Waarschijnlijk lag dit deel van het terrein vroeger te laag. In die tijd waren er nog geen dijken en daardoor werd dit deel nat als het Wijchens Maasje, een zijtak van de Maas, buiten de oevers trad. Het huidige Wijchens Meer is hier nog een overblijfsel van.
Toch is er 1 spoor uit de late steentijd gevonden. Het terrein is toen zeer kort gebruikt. Het spoor is vermoedelijk van een (kamp)vuur, met daaromheen enkele scherven aardewerk uit het neolithicum. De scherven komen ongeveer uit 3000 v. Chr.
De steentijd wordt onderverdeeld in 3 tijdvakken: de oude steentijd (2,5 miljoen-10.000 v. Chr.), de middensteentijd (10.000-5300) en de jonge (of late) steentijd (5300-2000 v. Chr.).

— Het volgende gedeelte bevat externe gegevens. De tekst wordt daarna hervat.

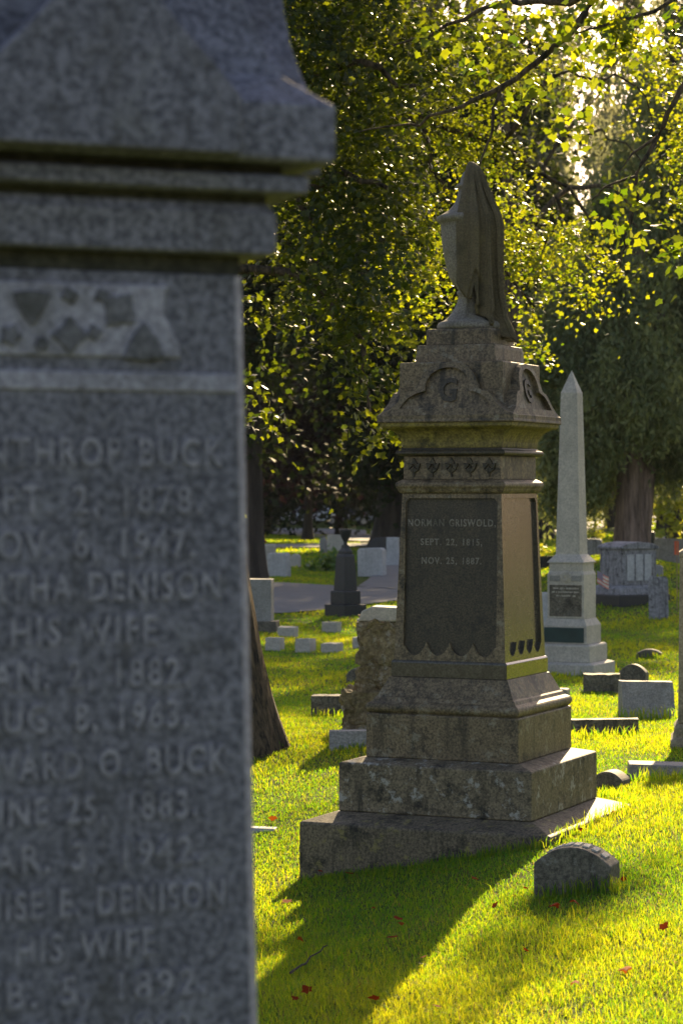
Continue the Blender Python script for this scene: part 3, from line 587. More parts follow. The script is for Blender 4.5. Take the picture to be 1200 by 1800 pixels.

In de kleiafzettingen zijn ook enkele scherven van aardewerk gevonden uit de ijzertijd (800-12 v. Chr.), de Romeinse tijd (12 v. Chr.- 450 na Chr.) en de middeleeuwen (450-1500 na Chr.). Deze scherven zijn hier terechtgekomen doordat er in de buurt werd gewoond.
Eind maart zijn de archeologen begonnen met proefsleuven waarmee zij zoeken naar sporen en resten uit het verleden. Hiermee bepalen zij of er een behoudenswaardige vindplaats is. De sporen en resten zijn dan goed bewaard gebleven en geven genoeg informatie. De sleuven zijn weer aangevuld met de grond die eruit gehaald is.
Later dit jaar wordt het gedeelte tussen het woonwagenkamp aan de Ravensteinseweg en de Vormerse Plas onderzocht. De archeologen verwachten daar meer sporen te vinden.
Als de archeologen iets bijzonders vinden, gaan ze op een later moment het gebied helemaal opgraven. De vondsten worden eerst bestudeerd en daarna opgeslagen in het Archeologisch Depot Gelderland in Nijmegen. De provincie is eigenaar van alles wat gevonden wordt.